◆ Goal of the exercise: Give back exactly the lines from the start of the listing to the line containing "COL=scene.collection", inclusive, and nothing beyond them.

******

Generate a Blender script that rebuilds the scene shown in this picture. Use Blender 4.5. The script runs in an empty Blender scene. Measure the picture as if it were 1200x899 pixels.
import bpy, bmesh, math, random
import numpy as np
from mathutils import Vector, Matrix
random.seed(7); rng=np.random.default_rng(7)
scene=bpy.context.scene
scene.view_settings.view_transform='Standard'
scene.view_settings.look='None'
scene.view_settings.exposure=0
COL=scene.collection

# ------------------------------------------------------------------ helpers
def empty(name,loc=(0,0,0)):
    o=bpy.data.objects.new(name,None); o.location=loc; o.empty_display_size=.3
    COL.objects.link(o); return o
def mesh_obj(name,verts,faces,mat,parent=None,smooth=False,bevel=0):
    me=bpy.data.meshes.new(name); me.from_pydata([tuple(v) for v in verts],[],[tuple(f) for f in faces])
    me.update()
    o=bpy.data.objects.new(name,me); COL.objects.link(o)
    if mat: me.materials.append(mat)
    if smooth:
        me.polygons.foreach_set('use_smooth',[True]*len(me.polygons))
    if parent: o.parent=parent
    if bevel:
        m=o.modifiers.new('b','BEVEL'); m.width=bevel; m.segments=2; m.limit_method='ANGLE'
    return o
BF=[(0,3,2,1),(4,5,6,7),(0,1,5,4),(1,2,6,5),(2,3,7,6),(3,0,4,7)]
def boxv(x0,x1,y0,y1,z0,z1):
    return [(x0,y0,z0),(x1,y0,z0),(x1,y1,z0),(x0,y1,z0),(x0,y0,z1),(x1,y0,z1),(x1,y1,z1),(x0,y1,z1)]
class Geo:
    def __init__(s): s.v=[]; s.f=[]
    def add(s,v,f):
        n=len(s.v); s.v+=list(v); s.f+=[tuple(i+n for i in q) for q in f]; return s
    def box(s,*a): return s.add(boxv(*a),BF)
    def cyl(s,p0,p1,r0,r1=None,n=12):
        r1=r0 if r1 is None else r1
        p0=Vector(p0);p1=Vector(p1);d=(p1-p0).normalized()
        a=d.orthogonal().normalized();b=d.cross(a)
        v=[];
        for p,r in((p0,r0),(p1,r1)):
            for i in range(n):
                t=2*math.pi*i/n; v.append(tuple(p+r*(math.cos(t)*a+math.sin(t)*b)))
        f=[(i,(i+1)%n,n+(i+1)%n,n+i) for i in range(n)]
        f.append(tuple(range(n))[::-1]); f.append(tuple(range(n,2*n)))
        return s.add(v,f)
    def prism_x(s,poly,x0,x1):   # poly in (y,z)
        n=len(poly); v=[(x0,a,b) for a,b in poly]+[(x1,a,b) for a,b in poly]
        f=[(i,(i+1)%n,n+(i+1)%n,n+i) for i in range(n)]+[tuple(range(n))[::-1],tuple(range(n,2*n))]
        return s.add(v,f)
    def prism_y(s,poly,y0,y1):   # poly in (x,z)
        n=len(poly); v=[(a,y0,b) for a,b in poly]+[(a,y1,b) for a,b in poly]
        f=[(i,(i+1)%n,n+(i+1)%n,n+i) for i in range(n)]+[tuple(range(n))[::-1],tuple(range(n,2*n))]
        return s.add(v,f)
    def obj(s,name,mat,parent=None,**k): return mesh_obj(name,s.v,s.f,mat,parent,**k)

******

◆ Solution:
Generate a Blender script that rebuilds the scene shown in this picture. Use Blender 4.5. The script runs in an empty Blender scene. Measure the picture as if it were 1200x899 pixels.
import bpy, bmesh, math, random
import numpy as np
from mathutils import Vector, Matrix
random.seed(7); rng=np.random.default_rng(7)
scene=bpy.context.scene
scene.view_settings.view_transform='Standard'
scene.view_settings.look='None'
scene.view_settings.exposure=0
COL=scene.collection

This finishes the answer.